I could not find a direct quote about the arts from Abraham Lincoln, but I did enjoy his comment on a portrait done of him, “I presume, sir, in painting your beautiful portrait, you took your idea of me from my principles, and not from my person.”


One President who was often associated with the arts was John F. Kennedy.  He said, “The arts incarnate the creativity of a free people," and once wrote, "When the creative impulse cannot flourish, when it cannot freely select its methods and objects, when it is deprived of spontaneity, then society severs the root of art."  (I can testify to Jackie Kennedy’s interest in art for the White House as a friend of hers requested we donate a specific object that was needed, which of course we did. Years later another friend brought her to visit our gallery.)


Among the Presidential quotes posted online by artist Marvin Mattelson is one from an unexpected source, Lyndon B. Johnson: “Art is a nation’s most precious heritage.” 


Many Presidents had their portraits painted, but a few were, or attempted to be, artists themselves. Surprisingly among these is Ulysses S. Grant. He painted this rather accomplished landscape when he was 18 years old.


Other Presidents who found a satisfying hobby in painting are Dwight D. Eisenhower, Jimmy Carter and George W. Bush.

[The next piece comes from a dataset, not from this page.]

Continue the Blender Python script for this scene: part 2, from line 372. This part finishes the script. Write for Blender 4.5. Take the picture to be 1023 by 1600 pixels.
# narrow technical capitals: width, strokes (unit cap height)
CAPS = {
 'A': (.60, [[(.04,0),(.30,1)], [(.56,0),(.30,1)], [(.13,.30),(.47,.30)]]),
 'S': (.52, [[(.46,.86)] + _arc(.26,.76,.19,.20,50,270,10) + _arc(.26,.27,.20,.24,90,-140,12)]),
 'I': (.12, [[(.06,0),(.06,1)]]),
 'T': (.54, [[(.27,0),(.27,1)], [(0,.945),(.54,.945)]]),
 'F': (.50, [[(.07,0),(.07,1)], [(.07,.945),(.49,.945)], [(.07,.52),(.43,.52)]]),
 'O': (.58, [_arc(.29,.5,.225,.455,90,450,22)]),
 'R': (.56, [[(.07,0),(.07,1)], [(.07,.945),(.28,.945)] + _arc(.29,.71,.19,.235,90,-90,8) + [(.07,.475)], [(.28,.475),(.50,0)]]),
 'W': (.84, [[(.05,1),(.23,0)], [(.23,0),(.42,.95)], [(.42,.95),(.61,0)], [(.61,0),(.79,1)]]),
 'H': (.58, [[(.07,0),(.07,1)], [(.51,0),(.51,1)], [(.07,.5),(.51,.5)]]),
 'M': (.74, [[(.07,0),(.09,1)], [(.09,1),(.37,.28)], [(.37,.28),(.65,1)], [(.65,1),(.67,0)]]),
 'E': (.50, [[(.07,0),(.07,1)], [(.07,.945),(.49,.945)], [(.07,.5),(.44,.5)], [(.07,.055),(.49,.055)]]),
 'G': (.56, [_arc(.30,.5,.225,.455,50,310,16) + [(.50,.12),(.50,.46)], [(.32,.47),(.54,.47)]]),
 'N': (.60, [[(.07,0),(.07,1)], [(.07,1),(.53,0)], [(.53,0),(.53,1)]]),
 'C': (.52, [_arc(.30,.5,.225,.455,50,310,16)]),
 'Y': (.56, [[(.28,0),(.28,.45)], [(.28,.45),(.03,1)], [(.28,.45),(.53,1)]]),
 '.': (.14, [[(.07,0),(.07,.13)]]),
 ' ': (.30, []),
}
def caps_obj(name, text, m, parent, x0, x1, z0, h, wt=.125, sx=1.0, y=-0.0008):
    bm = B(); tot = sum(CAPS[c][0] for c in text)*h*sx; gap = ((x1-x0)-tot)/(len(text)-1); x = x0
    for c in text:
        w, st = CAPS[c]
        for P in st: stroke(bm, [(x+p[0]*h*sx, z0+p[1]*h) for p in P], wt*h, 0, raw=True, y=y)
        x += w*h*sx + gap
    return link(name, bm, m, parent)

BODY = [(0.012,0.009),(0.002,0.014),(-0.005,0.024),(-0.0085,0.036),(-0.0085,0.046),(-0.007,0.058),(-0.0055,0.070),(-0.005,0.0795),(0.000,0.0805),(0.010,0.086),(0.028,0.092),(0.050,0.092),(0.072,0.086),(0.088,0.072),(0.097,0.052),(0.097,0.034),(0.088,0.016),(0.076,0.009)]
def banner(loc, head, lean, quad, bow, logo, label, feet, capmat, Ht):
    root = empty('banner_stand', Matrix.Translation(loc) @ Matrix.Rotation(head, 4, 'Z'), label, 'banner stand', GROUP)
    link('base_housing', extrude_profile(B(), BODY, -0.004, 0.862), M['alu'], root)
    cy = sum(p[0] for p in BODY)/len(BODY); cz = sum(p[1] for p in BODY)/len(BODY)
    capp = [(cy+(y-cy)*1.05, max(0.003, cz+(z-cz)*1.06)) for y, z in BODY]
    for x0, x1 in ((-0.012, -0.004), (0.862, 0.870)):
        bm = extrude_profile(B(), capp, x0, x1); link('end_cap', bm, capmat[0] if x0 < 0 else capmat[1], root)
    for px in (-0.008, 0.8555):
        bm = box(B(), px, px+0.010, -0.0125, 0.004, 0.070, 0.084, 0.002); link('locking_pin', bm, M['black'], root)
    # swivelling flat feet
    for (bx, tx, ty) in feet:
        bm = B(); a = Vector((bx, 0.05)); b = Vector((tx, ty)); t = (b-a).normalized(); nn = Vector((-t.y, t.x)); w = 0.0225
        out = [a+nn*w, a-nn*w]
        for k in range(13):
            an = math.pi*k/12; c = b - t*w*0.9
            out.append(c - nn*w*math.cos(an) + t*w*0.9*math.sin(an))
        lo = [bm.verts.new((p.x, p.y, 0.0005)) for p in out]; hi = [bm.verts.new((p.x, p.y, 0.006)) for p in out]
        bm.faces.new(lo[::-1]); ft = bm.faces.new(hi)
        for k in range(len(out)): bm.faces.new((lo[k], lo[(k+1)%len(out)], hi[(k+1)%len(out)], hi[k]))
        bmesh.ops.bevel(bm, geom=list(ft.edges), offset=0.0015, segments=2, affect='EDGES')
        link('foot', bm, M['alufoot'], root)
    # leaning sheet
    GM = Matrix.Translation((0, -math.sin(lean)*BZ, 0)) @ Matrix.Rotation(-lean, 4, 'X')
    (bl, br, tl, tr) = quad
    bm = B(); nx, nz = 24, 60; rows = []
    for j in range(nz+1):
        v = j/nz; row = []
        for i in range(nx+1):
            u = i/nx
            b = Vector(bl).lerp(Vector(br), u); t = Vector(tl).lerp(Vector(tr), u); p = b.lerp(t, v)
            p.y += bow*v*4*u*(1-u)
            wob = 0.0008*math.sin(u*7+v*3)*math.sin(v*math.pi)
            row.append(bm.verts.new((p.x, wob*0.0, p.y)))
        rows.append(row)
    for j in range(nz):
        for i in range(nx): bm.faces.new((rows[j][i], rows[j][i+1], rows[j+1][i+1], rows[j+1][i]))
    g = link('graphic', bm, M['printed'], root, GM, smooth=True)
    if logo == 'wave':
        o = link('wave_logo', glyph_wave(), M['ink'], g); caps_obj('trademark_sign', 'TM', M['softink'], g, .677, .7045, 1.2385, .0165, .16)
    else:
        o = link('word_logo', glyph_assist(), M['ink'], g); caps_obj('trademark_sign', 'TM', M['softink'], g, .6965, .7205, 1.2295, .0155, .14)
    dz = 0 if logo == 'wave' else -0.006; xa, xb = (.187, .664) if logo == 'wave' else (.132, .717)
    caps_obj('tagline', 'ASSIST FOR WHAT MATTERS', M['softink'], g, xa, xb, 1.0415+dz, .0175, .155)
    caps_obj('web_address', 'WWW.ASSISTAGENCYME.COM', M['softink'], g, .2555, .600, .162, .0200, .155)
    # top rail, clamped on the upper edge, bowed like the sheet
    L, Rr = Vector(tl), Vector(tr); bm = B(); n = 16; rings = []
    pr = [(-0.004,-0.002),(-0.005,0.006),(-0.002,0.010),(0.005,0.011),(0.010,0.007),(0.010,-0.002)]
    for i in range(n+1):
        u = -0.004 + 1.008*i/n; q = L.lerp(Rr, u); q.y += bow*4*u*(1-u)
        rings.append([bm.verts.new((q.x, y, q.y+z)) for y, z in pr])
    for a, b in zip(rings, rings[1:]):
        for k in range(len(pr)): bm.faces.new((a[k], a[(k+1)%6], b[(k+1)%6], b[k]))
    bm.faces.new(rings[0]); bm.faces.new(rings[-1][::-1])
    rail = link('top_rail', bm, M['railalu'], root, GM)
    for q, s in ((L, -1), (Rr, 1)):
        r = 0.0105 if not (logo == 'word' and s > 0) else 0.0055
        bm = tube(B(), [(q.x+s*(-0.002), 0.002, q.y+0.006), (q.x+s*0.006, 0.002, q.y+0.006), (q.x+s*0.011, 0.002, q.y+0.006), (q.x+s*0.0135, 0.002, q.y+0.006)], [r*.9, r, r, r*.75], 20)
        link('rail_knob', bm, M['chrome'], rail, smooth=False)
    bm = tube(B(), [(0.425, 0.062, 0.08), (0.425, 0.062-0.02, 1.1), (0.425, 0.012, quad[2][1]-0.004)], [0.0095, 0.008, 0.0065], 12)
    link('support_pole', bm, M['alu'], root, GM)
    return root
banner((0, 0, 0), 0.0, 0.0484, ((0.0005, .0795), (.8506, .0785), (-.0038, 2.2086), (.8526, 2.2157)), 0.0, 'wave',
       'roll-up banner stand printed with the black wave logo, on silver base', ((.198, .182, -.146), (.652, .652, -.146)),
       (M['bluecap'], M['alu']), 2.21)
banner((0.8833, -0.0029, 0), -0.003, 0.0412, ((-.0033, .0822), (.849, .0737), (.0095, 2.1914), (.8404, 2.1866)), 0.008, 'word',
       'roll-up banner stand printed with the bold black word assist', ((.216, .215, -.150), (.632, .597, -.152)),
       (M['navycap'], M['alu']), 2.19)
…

I will finish my meager tale with a story I just read recently, and you may have seen.  It is about a painting, not by a U.S. President, but by another great statesman, Winston Churchill. Titled “The Tower of the Koutoubia Mosque” it was painted in Marrakech in 1943 shortly after the allies met in Casablanca and decided that only unconditional surrender from Germany was acceptable.  Churchill gave it to President Franklin D. Roosevelt as a symbol of the special relationship between two allied Nations.  What makes the story even more interesting is that after changing hands a few times it was acquired by Angelina Jolie’s family in 2011, reportedly as a gift to the actress from Brad Pitt.  It was recently sold at a Christie’s auction for $11.6 million dollars.  What a difference provenance makes!